Maxfield and Oakley said they’ve both met people they wouldn’t have met otherwise. People stop and chat, say thank you, take books and put books in. Of course, you don’t have to see anyone if you don’t want to, Maxfield noted. She’s seen one person looking through her library at night. She’s thinking about putting a little light out there for night owls.

Former state Rep. George Orr invited his Peaceful Valley neighbors and served cookies for the summer opening of his little library, at the corner of Main Avenue and Cedar Street.

George Orr’s Little Free Library is stocked with books donated by neighbors and downtown workers who park in his Peaceful Valley neighborhood. He made it out of an old box he bought at a yard sale. (SR Photo: Adrian Rogers)

Neighbors and passers-by are invited to leave books that won’t fit in the library in a cupboard on his front porch. Last week his library shelves held several Tom Clancy novels along with “Sister/Stranger: Lesbians Living Across the Lines” and “Snow Bound: A Story of Raw Survival,” a hard-cover novel published in 1973 and once owned by Sun Valley (Calif.) Middle School, according to the stamp inside. Other notable authors whose work had passed through Orr’s library, he said: Sherman Alexie, Newt Gingrich, Erma Bombeck and Bill Clinton.

He recently invited four guys passing his house on skateboards to check out his library. They were passing a couple of beers among them, “bad-ass looking guys,” he said, and they didn’t seem keen on his library at first. Then they started looking at the titles, and they warmed up to it, and him.

“Now they won’t (mess) with our house, and they won’t (mess) with our stuff,” Orr said.
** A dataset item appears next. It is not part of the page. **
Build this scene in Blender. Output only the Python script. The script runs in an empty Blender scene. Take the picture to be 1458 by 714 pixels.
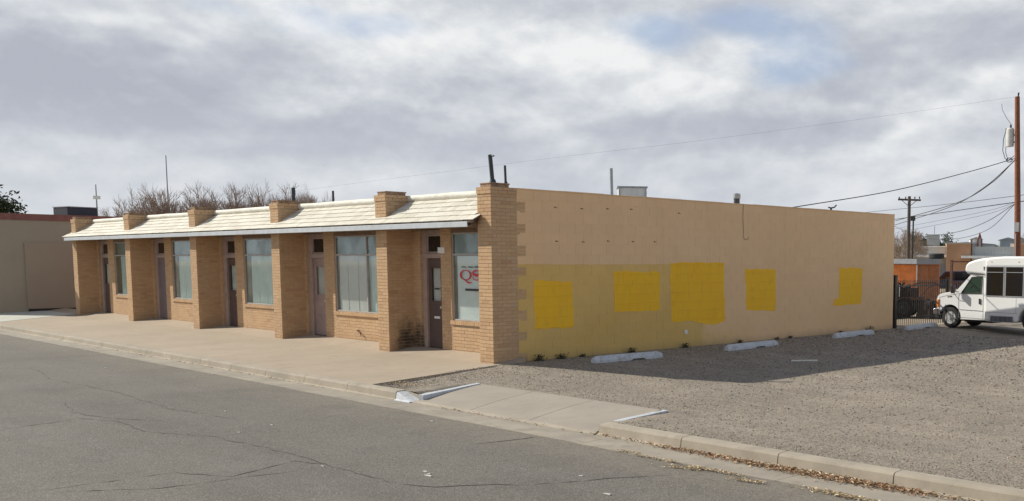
import bpy, bmesh, math, random
from mathutils import Vector, Matrix
import numpy as np
R=math.radians
sc=bpy.context.scene
col=sc.collection
random.seed(7); np.random.seed(7)

# ------------------------------------------------------------------ camera
cd=bpy.data.cameras.new('camera'); cam=bpy.data.objects.new('camera',cd); col.objects.link(cam)
sc.camera=cam
yaw,pitch,roll,f=-0.7227,-0.0940,0.0037,1417.59
fw=Vector((math.cos(pitch)*math.sin(yaw),math.cos(pitch)*math.cos(yaw),math.sin(pitch)))
rt=Vector((math.cos(yaw),-math.sin(yaw),0)); up=rt.cross(fw)
r2=rt*math.cos(roll)+up*math.sin(roll); u2=up*math.cos(roll)-rt*math.sin(roll)
M=Matrix((r2,u2,-fw)).transposed().to_4x4(); M.translation=Vector((17.6682,-12.4898,2.2))
cam.matrix_world=M
cd.sensor_width=36; cd.lens=f/1458*36
cd.shift_x=-308.27/1458; cd.shift_y=148.83/1458
cd.clip_start=.1; cd.clip_end=6000

# ------------------------------------------------------------------ world, sun, exposure
sc.view_settings.view_transform='Standard'; sc.view_settings.look='None'
sc.view_settings.exposure=0.0; sc.view_settings.gamma=1; sc.view_settings.use_curve_mapping=False
SUNDIR=Vector((5.296,2.219,-3.97)).normalized()
sd=bpy.data.lights.new('sun','SUN'); so=bpy.data.objects.new('sun',sd); col.objects.link(so)
sd.energy=5.0; sd.angle=R(.5); sd.color=(1,.95,.825)
so.rotation_euler=SUNDIR.to_track_quat('-Z','Y').to_euler()
w=bpy.data.worlds.new('World'); sc.world=w; w.use_nodes=True
nt=w.node_tree; N=nt.nodes; Lk=nt.links
for n in list(N): N.remove(n)
class NB:
    def __init__(s,nt): s.nt=nt
    def n(s,t,**k):
        nd=s.nt.nodes.new(t)
        for a,v in k.items(): setattr(nd,a,v)
        return nd
    def link(s,a,b): s.nt.links.new(a,b)
    def inp(s,sock,v):
        if isinstance(v,bpy.types.NodeSocket): s.nt.links.new(v,sock)
        elif v is not None: sock.default_value=v
    def math(s,op,a,b=None,c=None,clamp=False):
        nd=s.n('ShaderNodeMath',operation=op); nd.use_clamp=clamp
        s.inp(nd.inputs[0],a)
        if b is not None: s.inp(nd.inputs[1],b)
        if c is not None: s.inp(nd.inputs[2],c)
        return nd.outputs[0]
    def vmath(s,op,a,b=None):
        nd=s.n('ShaderNodeVectorMath',operation=op); s.inp(nd.inputs[0],a)
        if b is not None: s.inp(nd.inputs[1],b)
        return nd.outputs[0]
    def noise(s,vec,scale,detail=4,rough=.55,dist=0):
        nd=s.n('ShaderNodeTexNoise'); s.inp(nd.inputs['Vector'],vec); nd.inputs['Scale'].default_value=scale
        nd.inputs['Detail'].default_value=detail; nd.inputs['Roughness'].default_value=rough; nd.inputs['Distortion'].default_value=dist
        return nd.outputs['Fac']
    def ramp(s,fac,stops,interp='LINEAR'):
        nd=s.n('ShaderNodeValToRGB'); nd.color_ramp.interpolation=interp
        e=nd.color_ramp.elements
        while len(e)>len(stops): e.remove(e[-1])
        while len(e)<len(stops): e.new(.5)
        for i,(p,c) in enumerate(stops):
            e[i].position=p
            if not hasattr(c,'__len__'): c=(c,c,c)
            e[i].color=(*c[:3],1)
        s.inp(nd.inputs[0],fac); return nd.outputs[0]
    def mapr(s,v,a,b,c=0,d=1,smooth=False):
        nd=s.n('ShaderNodeMapRange'); nd.clamp=True
        if smooth: nd.interpolation_type='SMOOTHSTEP'
        s.inp(nd.inputs[0],v)
        for i,x in enumerate((a,b,c,d)): nd.inputs[i+1].default_value=x
        return nd.outputs[0]
    def mix(s,f,a,b,bt='MIX'):
        nd=s.n('ShaderNodeMix',data_type='RGBA',blend_type=bt)
        s.inp(nd.inputs[0],f)
        for k,v in ((6,a),(7,b)):
            if isinstance(v,(tuple,list)): v=(*v[:3],1)
            s.inp(nd.inputs[k],v)
        return nd.outputs[2]
b=NB(nt)
sky=b.n('ShaderNodeTexSky',sky_type='NISHITA'); sky.sun_disc=False
sky.sun_elevation=math.asin(-SUNDIR.z); sky.sun_rotation=math.atan2(-SUNDIR.x,-SUNDIR.y)%(2*math.pi)
tc=b.n('ShaderNodeTexCoord').outputs['Generated']
sx=b.n('ShaderNodeSeparateXYZ'); b.link(tc,sx.inputs[0]); X,Y,Z=sx.outputs
az=b.math('MULTIPLY',b.math('ARCTAN2',X,Y),57.2958)
el=b.math('MULTIPLY',b.math('ARCSINE',Z),57.2958)
zz=b.math('ADD',b.math('MAXIMUM',Z,0),.16)
cb=b.n('ShaderNodeCombineXYZ'); b.inp(cb.inputs[0],b.math('DIVIDE',X,zz)); b.inp(cb.inputs[1],b.math('DIVIDE',Y,zz)); b.inp(cb.inputs[2],.3)
cp=cb.outputs[0]
wob=b.noise(cp,1.6,6,.6); wob2=b.noise(b.vmath('ADD',cp,(7.3,2.1,4.)),2.2,6,.62)
w1=b.math('MULTIPLY',b.math('SUBTRACT',wob,.5),1.0); w2=b.math('MULTIPLY',b.math('SUBTRACT',wob2,.5),1.0)
def blob(a0,e0,ra,re,k=1.6,edge=.5):
    u=b.math('ADD',b.math('DIVIDE',b.math('SUBTRACT',az,a0),ra),b.math('MULTIPLY',w1,k))
    v=b.math('ADD',b.math('DIVIDE',b.math('SUBTRACT',el,e0),re),b.math('MULTIPLY',w2,k))
    d=b.math('SQRT',b.math('ADD',b.math('MULTIPLY',u,u),b.math('MULTIPLY',v,v)))
    return b.mapr(d,1+edge/2,1-edge/2,0,1,True)
cv=b.n('ShaderNodeCombineXYZ'); b.inp(cv.inputs[0],X); b.inp(cv.inputs[1],Y); b.inp(cv.inputs[2],b.math('MULTIPLY',Z,1.75))
cvv=cv.outputs[0]
def dens(off): return b.noise(b.vmath('ADD',cvv,off),4.8,8,.55,.1)
d0=dens((4.,1.,2.)); d1=dens((4.-.012,1.-.004,2.+.050)); d2=dens((4.-.004,1.,2.+.016))
relief=b.math('ADD',b.math('MULTIPLY',b.math('SUBTRACT',d0,d1),2.3),b.math('MULTIPLY',b.math('SUBTRACT',d0,d2),3.4))
DARK= [(-74.1, 8.5, 5.6, 2.38, 0.85), (-73.9, 6.6, 4.8, 0.97, 0.5), (-59.8, 6.6, 9.3, 1.64, 0.55), (-54.6, 9.2, 2.6, 0.92, 0.4), (-40.9, 7.2, 7.5, 1.23, 0.95), (-34.0, 7.5, 2.0, 0.84, 0.9), (-32.7, 9.6, 3.5, 0.93, 0.4), (-26.0, 12.8, 4.4, 1.05, 0.3), (-75.4, 9.5, 1.9, 0.93, 0.5)]
BRIGHT= [(-75.3, 11.4, 2.4, 0.43, 0.9), (-72.0, 11.3, 1.8, 0.38, 0.9), (-69.9, 10.7, 1.7, 0.39, 0.9), (-68.6, 9.9, 1.6, 0.45, 0.45), (-73.7, 10.6, 1.2, 0.44, 0.5), (-54.5, 12.1, 8.5, 1.42, 0.75), (-48.8, 12.0, 4.3, 1.81, 0.6), (-57.5, 10.1, 5.5, 1.43, 0.6), (-45.7, 10.2, 3.9, 1.3, 0.6), (-42.9, 10.6, 2.4, 0.93, 0.5), (-26.7, 9.9, 1.3, 0.8, 0.7), (-69.9, 4.5, 5.9, 0.48, 0.5), (-56.5, 7.1, 2.2, 0.52, 0.4), (-31.9, 7.3, 1.0, 0.53, 0.7), (-39.0, 11.7, 3.1, 0.73, 0.4), (-59.7, 8.2, 3.6, 0.79, 0.4)]
BLUE= [(-63.4, 12.3, 2.0, 0.85), (-60.3, 12.4, 2.1, 0.62), (-45.3, 12.6, 2.7, 0.8), (-39.8, 13.0, 3.1, 0.9), (-37.4, 11.0, 2.4, 0.92), (-37.4, 12.2, 2.0, 1.09), (-67.4, 12.3, 1.9, 0.39)]
bias=None
for (lst,sg) in ((BRIGHT,.40),(DARK,-.55)):
    for (a0,e0,ra,re,amt) in lst:
        m_=b.math('MULTIPLY',blob(a0,e0,ra,re,2.3 if sg>0 else 1.5,1.1 if sg>0 else .75),amt*sg)
        bias=m_ if bias is None else b.math('ADD',bias,m_)
lum=b.math('ADD',b.math('ADD',b.math('ADD',relief,bias),.50),b.math('MULTIPLY',b.math('SUBTRACT',d0,.5),.7))
lum=b.math('DIVIDE',b.math('ADD',lum,.45),1.65)
ccol=b.ramp(lum,[(0,(4.4,4.7,5.35)),(.27,(5.0,5.3,5.9)),(.45,(5.7,6.0,6.5)),(.61,(6.4,6.7,7.1)),(.76,(7.2,7.45,7.7)),(1,(8.6,8.65,8.7))])
bm_=None
for q in BLUE:
    m_=blob(*q,3.4,1.2); bm_=m_ if bm_ is None else b.math('MAXIMUM',bm_,m_)
blue=b.math('MULTIPLY',b.math('MULTIPLY',bm_,b.mapr(d0,.70,.42)),.62)
hz=b.mapr(el,1.,8,.75,0)
skyc=b.mix(.55,sky.outputs[0],(4.3,5.5,8.0))
ccol=b.mix(hz,ccol,(6.0,6.35,6.9))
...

Bol said he thinks most people have a “primal need” to interface with other people, a need that goes unmet as we interface more with our TVs and computers.

“And I think Little Free Libraries is breaking down some of those barriers that I think all of us really want to break down,” he said. “I mean, don’t you feel best about yourself when you’re talking to somebody, and you feel good about who you are and who they are? Doesn’t that make you feel better?”